What is meant by tracking error due to systematic risk factors?

What will be an ideal response?


By tracking error due to systematic risk factors, we mean tracking error caused by factors that affect the return of securities in the benchmark in varying degrees. More details are given below.

When a portfolio manager's benchmark is a bond market index, risk is not measured in terms of the standard deviation of the portfolio's return. Instead, risk is measured by the standard deviation of the return of the portfolio relative to the return of the benchmark index. This risk measure is called tracking error. Tracking error is also called active risk.

Forward-looking tracking error indicates the degree of active portfolio management being pursued by a manager. Therefore, it is necessary to understand what factors (including systematic risk factors) affect the performance of a manager's benchmark index. The degree to which the manager constructs a portfolio that has exposure to the risk factors that is different from the risk factors that affect the benchmark determines the forward-looking tracking error.

The risk factors affecting the Lehman Brothers Aggregate Bond Index have been investigated by various researchers. The risk factors can be classified into two types: systematic risk factors and nonsystematic risk factors. Systematic risk factors are forces that affect all securities in
a certain category in the benchmark index. Nonsystematic factor risk is the risk that is not attributable to the systematic risk factors.

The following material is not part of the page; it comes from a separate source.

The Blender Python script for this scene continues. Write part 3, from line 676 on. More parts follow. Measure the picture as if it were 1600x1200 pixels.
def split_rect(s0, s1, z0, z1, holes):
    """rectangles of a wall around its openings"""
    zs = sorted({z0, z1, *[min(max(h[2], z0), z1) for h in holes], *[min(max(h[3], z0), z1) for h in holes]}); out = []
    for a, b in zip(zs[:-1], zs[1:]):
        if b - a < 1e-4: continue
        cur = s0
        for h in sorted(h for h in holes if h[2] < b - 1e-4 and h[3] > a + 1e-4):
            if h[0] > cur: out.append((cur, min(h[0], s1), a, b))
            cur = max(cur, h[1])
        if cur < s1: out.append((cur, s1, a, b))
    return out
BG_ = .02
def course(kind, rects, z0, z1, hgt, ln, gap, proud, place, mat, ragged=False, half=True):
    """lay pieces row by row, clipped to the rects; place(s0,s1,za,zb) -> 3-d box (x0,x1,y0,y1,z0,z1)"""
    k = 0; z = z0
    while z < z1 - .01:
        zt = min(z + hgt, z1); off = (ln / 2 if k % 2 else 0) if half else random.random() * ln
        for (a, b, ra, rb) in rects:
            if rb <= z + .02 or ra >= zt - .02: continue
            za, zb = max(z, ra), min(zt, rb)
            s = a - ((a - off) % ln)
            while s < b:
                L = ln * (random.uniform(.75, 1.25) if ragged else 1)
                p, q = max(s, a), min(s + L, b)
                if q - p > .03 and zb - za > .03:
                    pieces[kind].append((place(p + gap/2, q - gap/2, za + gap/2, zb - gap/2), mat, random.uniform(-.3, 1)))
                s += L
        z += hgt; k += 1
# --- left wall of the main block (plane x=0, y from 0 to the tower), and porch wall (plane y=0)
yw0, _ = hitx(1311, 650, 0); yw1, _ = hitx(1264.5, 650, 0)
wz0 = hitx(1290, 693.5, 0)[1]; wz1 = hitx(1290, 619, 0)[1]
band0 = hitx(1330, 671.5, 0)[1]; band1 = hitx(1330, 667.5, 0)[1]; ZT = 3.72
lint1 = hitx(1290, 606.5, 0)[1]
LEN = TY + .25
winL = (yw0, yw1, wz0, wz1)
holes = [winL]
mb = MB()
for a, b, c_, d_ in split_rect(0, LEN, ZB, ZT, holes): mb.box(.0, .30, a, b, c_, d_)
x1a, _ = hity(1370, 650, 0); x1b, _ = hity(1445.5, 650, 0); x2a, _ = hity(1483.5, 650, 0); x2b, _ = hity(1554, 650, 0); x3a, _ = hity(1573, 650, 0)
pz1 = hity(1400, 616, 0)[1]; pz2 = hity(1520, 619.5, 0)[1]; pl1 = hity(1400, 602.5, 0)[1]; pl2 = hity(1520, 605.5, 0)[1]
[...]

When we speak of tracking error due to systematic risk factors, we have two factors in mind because systematic risk factors can be divided into two categories: term structure risk factors and non-term structure risk factors. Term structure risk factors are risks associated with changes in the shape of the term structure (level and shape changes). Non-term structure risk factors include the following: sector risk, quality risk, optionality risk, coupon risk, MBS sector risk, MBS volatility risk, and MBS prepayment risk.